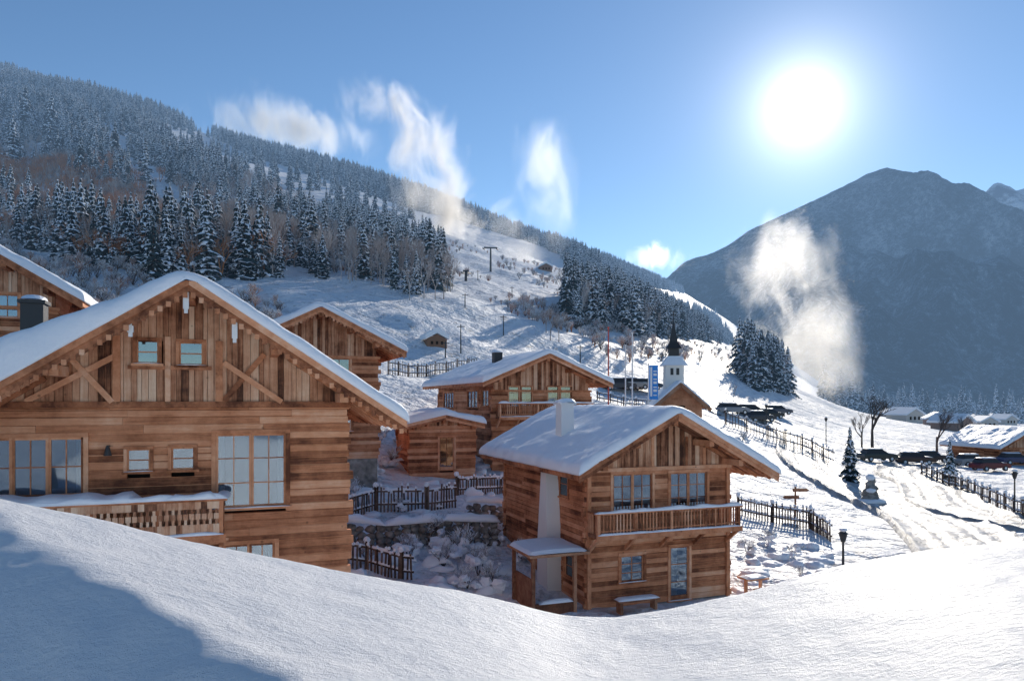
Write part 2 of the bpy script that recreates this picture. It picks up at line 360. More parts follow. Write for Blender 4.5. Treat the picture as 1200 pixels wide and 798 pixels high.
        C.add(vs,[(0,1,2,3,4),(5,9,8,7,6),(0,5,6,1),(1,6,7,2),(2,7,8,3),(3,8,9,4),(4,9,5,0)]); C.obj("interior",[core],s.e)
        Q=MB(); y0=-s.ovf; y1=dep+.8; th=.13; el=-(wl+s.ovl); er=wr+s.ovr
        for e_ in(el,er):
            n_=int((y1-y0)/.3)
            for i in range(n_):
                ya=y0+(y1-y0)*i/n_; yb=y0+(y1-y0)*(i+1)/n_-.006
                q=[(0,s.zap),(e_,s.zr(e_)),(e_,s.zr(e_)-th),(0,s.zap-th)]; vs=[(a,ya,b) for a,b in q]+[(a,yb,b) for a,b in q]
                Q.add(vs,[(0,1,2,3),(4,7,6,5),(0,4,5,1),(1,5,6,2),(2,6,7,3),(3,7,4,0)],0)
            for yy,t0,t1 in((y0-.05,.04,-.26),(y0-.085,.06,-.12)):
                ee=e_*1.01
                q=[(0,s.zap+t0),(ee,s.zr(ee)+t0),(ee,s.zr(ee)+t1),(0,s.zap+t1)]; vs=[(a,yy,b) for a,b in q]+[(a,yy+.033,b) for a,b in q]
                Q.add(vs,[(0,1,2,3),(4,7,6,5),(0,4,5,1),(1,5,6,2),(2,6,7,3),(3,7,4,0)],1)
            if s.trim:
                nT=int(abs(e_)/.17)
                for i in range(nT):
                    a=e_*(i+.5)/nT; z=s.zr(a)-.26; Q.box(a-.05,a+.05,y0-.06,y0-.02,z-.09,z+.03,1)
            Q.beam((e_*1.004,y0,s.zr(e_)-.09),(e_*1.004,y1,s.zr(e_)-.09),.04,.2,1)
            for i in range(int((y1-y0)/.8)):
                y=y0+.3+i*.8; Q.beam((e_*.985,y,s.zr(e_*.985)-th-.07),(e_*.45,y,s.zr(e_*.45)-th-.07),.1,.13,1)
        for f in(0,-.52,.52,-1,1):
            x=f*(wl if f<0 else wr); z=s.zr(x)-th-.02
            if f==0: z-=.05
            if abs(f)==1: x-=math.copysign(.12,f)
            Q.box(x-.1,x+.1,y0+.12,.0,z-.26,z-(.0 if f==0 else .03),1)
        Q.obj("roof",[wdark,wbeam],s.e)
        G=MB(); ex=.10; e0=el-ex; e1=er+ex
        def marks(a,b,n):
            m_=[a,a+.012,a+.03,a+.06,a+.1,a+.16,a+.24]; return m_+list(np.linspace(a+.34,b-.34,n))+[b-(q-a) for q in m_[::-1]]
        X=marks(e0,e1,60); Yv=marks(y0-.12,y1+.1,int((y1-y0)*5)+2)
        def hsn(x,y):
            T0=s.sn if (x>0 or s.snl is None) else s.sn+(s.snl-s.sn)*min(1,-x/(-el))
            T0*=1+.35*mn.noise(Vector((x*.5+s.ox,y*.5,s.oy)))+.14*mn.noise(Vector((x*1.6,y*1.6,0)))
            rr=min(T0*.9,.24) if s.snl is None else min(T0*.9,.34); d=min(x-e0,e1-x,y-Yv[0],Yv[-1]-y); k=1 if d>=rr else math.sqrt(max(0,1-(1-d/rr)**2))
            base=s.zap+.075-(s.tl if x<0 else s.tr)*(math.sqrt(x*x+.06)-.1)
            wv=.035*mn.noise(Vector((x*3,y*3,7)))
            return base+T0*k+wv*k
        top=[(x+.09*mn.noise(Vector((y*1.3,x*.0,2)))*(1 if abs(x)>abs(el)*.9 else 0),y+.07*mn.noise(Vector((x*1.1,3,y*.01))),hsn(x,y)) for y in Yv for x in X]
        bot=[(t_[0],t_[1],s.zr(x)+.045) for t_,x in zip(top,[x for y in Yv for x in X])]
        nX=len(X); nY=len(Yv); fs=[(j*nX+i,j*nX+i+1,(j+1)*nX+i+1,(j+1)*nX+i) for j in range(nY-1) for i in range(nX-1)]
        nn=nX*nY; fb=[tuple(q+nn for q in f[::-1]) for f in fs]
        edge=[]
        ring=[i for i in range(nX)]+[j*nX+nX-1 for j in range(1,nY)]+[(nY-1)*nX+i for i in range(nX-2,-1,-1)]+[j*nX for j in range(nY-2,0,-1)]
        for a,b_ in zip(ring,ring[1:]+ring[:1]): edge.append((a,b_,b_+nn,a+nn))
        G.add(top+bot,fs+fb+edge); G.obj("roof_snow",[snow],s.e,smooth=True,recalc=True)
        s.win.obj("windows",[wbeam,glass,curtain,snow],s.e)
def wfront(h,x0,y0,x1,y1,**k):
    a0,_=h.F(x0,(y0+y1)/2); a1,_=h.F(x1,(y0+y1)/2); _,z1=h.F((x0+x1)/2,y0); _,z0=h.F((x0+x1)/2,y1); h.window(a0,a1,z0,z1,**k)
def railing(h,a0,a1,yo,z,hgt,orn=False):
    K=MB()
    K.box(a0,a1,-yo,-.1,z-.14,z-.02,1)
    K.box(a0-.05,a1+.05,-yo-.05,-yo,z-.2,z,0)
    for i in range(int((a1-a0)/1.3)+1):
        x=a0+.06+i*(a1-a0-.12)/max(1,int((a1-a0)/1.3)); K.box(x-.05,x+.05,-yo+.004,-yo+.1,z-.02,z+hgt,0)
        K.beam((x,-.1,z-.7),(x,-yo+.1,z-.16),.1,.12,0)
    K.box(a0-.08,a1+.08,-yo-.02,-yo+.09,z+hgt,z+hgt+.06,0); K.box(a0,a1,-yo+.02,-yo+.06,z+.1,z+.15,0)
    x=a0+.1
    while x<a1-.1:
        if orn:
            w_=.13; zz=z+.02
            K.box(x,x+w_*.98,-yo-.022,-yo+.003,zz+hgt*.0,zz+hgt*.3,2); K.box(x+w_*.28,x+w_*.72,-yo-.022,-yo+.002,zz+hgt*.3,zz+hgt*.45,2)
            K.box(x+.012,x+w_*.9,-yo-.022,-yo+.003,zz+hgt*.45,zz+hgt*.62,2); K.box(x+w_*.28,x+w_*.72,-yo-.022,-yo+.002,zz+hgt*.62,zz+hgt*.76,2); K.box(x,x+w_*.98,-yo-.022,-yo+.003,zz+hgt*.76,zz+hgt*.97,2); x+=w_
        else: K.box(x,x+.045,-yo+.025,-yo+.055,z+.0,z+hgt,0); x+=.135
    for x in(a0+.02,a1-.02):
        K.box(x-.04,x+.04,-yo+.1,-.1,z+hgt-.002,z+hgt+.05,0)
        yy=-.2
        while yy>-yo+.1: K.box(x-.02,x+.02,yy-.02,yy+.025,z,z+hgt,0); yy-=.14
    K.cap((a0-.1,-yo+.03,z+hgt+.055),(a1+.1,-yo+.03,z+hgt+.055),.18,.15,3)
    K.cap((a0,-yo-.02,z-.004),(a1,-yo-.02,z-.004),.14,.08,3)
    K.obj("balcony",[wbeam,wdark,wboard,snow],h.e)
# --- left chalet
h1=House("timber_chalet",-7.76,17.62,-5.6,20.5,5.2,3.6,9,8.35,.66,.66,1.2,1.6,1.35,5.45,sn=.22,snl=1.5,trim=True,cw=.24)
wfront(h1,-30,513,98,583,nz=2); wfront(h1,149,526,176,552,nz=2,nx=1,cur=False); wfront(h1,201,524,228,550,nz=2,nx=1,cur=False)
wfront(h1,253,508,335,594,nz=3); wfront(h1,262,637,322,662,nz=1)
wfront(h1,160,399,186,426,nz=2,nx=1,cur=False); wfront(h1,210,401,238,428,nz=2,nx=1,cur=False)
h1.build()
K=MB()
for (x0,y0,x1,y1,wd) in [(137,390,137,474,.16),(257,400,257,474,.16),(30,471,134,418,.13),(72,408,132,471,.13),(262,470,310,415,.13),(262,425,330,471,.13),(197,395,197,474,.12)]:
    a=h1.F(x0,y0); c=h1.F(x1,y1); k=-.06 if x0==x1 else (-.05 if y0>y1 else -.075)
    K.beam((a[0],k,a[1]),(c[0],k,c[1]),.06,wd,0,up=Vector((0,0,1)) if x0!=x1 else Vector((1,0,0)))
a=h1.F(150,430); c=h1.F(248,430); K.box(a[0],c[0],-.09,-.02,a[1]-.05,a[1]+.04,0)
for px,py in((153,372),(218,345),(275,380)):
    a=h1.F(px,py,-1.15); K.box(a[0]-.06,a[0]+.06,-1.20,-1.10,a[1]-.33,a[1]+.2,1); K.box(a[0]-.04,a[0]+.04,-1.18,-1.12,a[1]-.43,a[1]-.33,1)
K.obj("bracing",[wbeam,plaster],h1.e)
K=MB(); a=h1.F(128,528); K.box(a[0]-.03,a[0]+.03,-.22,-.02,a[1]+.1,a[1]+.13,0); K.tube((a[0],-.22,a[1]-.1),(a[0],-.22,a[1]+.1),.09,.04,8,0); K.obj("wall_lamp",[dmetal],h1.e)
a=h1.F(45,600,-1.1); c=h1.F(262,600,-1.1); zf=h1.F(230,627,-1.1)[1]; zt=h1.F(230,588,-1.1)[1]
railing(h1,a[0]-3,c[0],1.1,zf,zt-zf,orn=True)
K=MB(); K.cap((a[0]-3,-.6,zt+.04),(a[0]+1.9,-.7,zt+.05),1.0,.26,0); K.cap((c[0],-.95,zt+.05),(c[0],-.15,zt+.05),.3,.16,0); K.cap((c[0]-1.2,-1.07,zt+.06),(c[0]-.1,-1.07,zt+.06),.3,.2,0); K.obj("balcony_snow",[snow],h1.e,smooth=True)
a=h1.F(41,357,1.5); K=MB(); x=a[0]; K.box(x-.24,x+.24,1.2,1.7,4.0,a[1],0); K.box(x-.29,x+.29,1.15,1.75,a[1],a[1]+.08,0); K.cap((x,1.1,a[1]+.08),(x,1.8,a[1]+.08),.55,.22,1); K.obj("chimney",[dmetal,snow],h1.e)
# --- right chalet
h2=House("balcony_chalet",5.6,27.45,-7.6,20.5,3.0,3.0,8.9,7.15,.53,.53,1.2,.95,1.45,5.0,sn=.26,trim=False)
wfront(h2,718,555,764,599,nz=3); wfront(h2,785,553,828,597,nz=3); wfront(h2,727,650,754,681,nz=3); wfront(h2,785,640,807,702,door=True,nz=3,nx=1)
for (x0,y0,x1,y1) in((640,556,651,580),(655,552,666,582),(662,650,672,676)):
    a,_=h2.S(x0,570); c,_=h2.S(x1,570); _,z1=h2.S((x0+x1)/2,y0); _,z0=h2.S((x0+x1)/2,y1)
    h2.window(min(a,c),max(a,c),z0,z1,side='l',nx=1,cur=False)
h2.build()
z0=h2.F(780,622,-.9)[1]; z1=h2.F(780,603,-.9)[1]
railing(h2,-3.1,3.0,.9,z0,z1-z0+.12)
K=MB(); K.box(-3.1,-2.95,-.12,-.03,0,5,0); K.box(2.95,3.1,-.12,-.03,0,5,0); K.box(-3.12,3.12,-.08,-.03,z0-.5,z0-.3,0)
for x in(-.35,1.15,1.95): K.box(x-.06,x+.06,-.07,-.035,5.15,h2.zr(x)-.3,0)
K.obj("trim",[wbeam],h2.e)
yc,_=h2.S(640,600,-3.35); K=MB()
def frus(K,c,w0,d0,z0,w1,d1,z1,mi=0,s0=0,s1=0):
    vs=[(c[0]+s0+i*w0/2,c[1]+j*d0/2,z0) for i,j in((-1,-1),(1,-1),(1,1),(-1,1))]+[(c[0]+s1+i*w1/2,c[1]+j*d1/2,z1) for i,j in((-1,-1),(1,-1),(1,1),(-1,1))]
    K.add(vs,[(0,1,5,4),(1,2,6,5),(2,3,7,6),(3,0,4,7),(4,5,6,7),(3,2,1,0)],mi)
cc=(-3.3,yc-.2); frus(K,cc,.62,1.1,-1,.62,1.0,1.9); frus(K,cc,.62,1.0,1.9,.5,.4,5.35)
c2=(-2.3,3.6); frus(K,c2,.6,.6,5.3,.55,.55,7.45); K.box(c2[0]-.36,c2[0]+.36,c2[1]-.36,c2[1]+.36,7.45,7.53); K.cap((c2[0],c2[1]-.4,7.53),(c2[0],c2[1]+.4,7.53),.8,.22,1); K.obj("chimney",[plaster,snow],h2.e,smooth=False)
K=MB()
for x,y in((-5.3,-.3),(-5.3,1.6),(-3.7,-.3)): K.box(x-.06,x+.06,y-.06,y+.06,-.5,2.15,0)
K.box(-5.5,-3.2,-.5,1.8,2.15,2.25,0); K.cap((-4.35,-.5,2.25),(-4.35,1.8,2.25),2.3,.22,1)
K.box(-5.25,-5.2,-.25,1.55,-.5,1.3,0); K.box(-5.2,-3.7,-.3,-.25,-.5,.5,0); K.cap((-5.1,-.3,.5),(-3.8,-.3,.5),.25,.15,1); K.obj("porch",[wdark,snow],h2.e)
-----
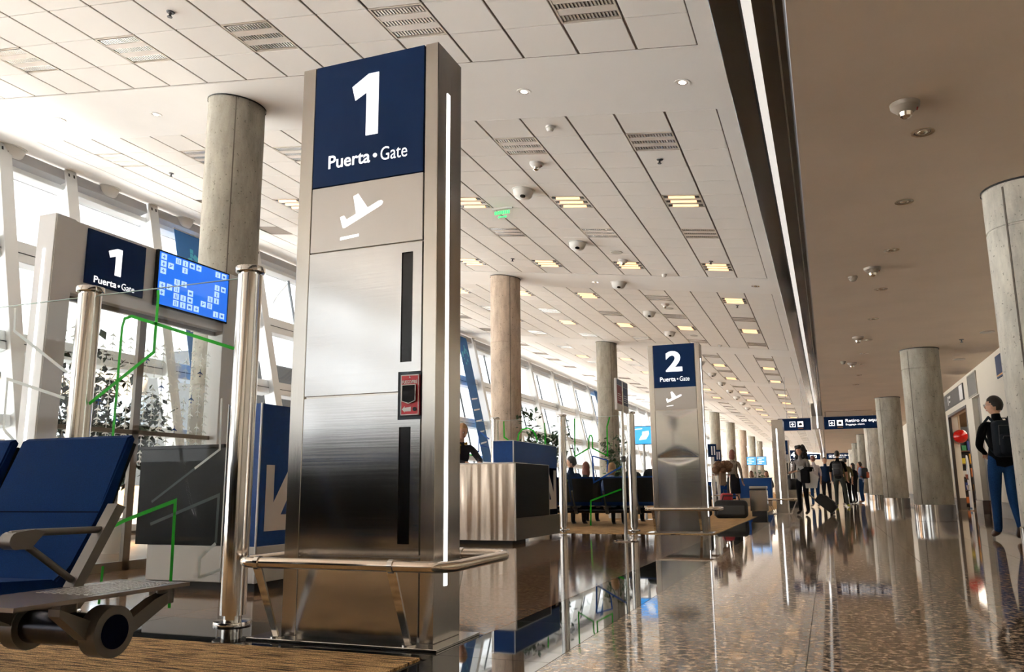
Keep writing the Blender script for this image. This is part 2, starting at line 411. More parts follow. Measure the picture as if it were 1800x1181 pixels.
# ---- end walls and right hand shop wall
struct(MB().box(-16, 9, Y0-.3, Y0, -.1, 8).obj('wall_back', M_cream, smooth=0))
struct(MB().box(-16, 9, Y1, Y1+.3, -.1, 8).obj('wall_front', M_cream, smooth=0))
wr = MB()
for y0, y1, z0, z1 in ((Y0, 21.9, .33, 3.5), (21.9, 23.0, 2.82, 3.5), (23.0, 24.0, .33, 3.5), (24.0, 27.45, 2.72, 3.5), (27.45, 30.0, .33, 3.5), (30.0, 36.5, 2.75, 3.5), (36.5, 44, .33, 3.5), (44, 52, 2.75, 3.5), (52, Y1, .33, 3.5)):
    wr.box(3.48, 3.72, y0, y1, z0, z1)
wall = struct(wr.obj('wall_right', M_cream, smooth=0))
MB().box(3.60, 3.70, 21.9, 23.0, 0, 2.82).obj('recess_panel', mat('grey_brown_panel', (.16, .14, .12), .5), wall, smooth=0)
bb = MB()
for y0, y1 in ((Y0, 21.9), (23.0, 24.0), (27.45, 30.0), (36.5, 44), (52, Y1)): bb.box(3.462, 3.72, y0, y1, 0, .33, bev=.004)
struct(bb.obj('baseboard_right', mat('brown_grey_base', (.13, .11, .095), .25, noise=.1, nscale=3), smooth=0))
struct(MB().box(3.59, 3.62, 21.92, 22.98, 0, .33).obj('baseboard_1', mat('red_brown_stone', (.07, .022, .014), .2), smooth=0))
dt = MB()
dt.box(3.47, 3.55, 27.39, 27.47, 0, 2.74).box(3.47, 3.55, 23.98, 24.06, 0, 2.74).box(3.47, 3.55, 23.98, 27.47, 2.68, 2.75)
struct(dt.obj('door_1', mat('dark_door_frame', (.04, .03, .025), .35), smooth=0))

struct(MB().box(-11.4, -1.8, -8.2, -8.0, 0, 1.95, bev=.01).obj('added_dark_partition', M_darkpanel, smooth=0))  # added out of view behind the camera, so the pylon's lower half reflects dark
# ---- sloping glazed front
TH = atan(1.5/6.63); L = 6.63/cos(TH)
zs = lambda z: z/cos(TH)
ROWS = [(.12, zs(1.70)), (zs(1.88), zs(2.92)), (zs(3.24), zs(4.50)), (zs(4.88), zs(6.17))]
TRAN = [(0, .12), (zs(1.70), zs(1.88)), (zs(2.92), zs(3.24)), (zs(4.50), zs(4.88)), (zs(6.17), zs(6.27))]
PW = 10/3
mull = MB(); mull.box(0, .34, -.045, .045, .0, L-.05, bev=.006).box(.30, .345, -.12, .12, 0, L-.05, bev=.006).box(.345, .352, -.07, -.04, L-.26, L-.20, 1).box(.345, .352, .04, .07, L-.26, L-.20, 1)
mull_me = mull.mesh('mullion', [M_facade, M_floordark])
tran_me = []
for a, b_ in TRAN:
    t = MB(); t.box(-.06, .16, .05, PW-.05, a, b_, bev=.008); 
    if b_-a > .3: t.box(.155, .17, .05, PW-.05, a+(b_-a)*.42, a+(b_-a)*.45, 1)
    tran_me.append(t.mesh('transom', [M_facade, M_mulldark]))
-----
* **WHAT THE EXERCISE ASKS**:
Copy out every line in the listing where the word "script" appears.

* **WRITTEN RESPONSE**:
Write part 2 of the bpy script that recreates this picture. It picks up at line 360. More parts follow. Write for Blender 4.5. Treat the picture as 1200 pixels wide and 798 pixels high.
Keep writing the Blender script for this image. This is part 2, starting at line 411. More parts follow. Measure the picture as if it were 1800x1181 pixels.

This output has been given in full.